Armelle Enders: Minha reação foi de tristeza e raiva diante do vandalismo. Diante do que isso significa em relação à democracia, ao Brasil, à cultura, ao patrimônio. Não somente do Brasil, mas da humanidade. Realmente, eu fiquei muito chocada. A invasão dos poderes em Brasília teve vários objetivos: primeiro, provocar o caos, para provocar finalmente uma intervenção dos militares, o que eu acho pouco provável no contexto. Mas também foi uma forma de vingança, de niilismo e de expressão pelo projeto político da destruição não somente das instituições, mas do Brasil. É uma forma também, para alguns apoiadores e interesses poderosos por trás do bolsonarismo, de entrar numa relação de força com o governo Lula, dizendo ‘estamos aqui, podemos ir e vamos tentar travar seu governo’.

RFI: Muito se questiona sobre a facilidade com que esses grupos invadiram os locais. É possível falar em conivência?

AE: A conivência é óbvia. A polícia demorou para intervir e, aparentemente, os apoiadores do Bolsonaro foram guiados até por policiais. E, segundo o que disse o ministro [Paulo] Pimenta, foram roubadas armas dentro do Palácio do Planalto. Algumas coisas mostram que tinha informações para os criminosos que invadiram os prédios. Então isso é óbvio. Além disso, teve o comportamento suspeito do ex-ministro da Justiça Anderson Torres, que virou o responsável pela Secretaria de Segurança Pública em Brasília, e que na véspera falou que tudo estava sob controle e que o protesto ia ser pacífico. Agora Anderson Torres está em Orlando, nos Estados Unidos, onde reside o ex-presidente Jair Bolsonaro. Tudo isso foi organizado e financiado. Por quem, ainda não se sabe exatamente. Mas a conspiração e a organização da sublevação é óbvia.

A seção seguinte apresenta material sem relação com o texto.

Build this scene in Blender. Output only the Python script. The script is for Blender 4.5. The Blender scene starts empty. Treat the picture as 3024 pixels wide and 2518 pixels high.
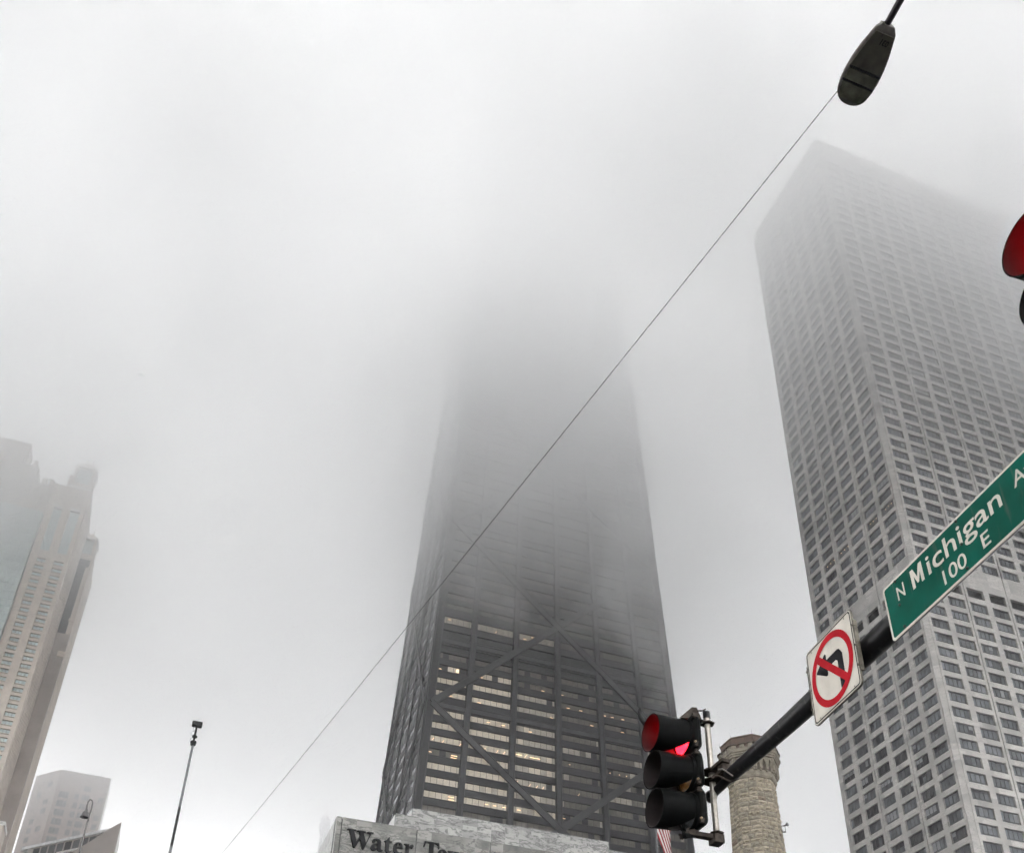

RFI: O que representa esse episódio para Lula logo na primeira semana de governo? Vai complicar sua tarefa ou vai depender da resposta dada a essa invasão?

AE: As duas coisas. É claro que complica qualquer tentativa de reconciliação. Além disso, tem um núcleo radical do bolsonarismo que pode ser isolado pelo acontecido, porque imagino que nem todo bolsonarista apoia esse tipo de comportamento. Acho que a violência e a depredação ao patrimônio público devem chocar bem além do campo democrático. Mas a resposta vamos ver [com o tempo]. Tem uma convocação do Congresso, e o que é significativo é que poucos governadores bolsonaristas aderiram a essa violência. Tem uma maioria da classe política e das instituições que está do lado do da legalidade.

RFI: Como historiadora, já é possível dizer o que representam os acontecimentos desse domingo, 8 de janeiro, para a história do Brasil?

AE: É difícil antever, mas com certeza é um marco. São acontecimentos gravíssimos e vão deixar uma marca na história do Brasil. Acho que, de uma certa forma, isso impede uma volta do Jair Bolsonaro à Presidência da República. Se um ex-presidente tem uma ligação pelo menos moral com o vandalismo e depredação da República e do patrimônio, acho que descarta, que queima a biografia dele definitivamente. Eu imagino que vai ter consequências contra Bolsonaro. Se ele fugiu para Miami é porque sabemos que tem muito medo da prisão. Então o que aconteceu ontem só pode piorar a situação dele em relação à justiça. Mas essa é uma pequena consequência. Acho que as consequências simbólicas e em termos políticos serão maiores do que o destino do ex-presidente.